Но именно вторая часть трактата представляет собой метакритику такой социологии, которую не только мы, но и сам Стендаль начинает считать грубой. Жест отречения не может быть началом жеста принятия, и когда мы в любви забываем обо всем на свете, отрекаемся от мира, то нельзя думать, что эти самоотрицания социальных ритуалов уже велят нам принять себя самого и любимого человека, как мы есть. Для чуждого всякой вере Стендаля невозможна формула «возлюби ближнего как самого себя», но возможно другое – указание на национальные особенности любви как на призывы действовать исключительно из симпатии, а не по какому-то велению, даже велению сердца. Народы привыкают к себе, а значит, знают, что веление сердца бывает поспешным и ошибочным, тогда как соблюдение местных правил игры может поставить любящего на новую ступень сознания и счастья.
При изучении правил такой игры Стендаль сделал много наблюдений, ставших потом достоянием гуманитарной науки, например о влиянии арабской поэзии на средневековую провансальскую лирику или о том, что тоска и томление разных народов принципиально различаются, потому что это разные переживания отведенного на животворную любовь времени.

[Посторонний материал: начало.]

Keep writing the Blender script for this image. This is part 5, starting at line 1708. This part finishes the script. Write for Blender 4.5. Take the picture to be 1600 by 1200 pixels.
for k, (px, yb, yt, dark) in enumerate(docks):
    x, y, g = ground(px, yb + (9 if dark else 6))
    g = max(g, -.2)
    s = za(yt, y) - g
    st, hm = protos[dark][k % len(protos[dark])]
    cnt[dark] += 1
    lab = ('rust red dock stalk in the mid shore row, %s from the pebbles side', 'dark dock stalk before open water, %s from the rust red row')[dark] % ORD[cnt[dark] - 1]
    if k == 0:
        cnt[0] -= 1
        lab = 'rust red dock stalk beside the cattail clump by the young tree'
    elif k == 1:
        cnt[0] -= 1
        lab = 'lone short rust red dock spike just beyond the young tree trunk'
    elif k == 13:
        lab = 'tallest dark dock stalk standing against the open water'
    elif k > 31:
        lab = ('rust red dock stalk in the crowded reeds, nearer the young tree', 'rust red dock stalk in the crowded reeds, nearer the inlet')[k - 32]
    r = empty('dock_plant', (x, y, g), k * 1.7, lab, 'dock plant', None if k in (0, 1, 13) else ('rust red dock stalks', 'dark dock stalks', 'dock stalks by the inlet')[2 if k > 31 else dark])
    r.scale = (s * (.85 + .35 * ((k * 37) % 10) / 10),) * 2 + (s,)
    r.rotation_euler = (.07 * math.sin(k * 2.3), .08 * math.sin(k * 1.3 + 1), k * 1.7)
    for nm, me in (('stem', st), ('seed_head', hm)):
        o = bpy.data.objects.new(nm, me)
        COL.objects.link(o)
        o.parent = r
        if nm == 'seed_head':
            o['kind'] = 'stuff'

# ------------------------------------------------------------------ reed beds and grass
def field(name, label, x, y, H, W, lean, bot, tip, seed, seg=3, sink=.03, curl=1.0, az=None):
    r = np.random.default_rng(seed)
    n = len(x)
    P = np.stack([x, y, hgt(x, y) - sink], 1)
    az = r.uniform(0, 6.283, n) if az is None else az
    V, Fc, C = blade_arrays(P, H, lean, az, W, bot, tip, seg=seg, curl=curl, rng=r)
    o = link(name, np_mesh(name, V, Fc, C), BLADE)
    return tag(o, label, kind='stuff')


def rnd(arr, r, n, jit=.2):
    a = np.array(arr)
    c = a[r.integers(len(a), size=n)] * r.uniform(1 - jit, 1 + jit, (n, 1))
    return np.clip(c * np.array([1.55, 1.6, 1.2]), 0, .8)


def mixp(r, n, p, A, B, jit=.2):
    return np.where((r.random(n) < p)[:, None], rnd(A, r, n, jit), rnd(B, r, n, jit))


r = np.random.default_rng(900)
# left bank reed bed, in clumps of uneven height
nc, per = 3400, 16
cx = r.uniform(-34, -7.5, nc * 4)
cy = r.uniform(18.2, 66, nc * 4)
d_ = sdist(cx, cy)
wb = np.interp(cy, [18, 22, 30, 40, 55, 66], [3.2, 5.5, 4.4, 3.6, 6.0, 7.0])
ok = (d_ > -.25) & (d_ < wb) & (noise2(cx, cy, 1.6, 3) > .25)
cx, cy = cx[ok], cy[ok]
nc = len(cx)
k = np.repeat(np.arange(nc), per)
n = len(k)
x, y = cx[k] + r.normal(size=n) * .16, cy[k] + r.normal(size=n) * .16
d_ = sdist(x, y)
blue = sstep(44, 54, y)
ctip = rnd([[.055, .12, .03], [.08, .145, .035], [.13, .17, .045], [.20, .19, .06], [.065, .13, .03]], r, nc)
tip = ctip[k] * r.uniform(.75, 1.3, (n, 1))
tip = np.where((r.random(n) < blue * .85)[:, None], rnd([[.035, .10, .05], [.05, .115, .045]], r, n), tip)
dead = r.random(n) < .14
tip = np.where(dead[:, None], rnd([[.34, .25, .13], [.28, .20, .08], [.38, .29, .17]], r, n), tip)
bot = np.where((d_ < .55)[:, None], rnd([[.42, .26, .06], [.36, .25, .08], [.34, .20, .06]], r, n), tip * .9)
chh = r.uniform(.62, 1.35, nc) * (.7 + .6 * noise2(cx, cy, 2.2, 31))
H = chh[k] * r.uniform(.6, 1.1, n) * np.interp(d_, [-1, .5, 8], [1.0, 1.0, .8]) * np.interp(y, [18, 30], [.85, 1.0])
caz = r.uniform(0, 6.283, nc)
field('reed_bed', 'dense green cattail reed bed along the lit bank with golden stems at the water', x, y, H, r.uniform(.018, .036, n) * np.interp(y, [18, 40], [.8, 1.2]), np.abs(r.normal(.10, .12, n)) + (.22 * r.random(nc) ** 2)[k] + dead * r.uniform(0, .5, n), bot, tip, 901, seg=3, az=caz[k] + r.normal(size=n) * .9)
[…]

Если мы сейчас читаем этот прекрасный, полный блистательных наблюдений, свернутых до одной фразы новелл, парадоксов, не просто остроумных, но мудрых, трактат, то мы изучаем и то, как любовь стала темой не только философии, но и психологии и всех гуманитарных наук. Мы благодаря Стендалю можем говорить, что такое любовь у Пушкина или любовь у Ахматовой, а прочитав его трактат от первой страницы до последней, мы удачно скажем, что такое любовь в нас самих.
Предисловие посвящаю проницательнейшему филологу Ольге Алимовне Богдановой.
Александр Марков, Профессор РГГУ и ВлГУ,27 июня 2018 г.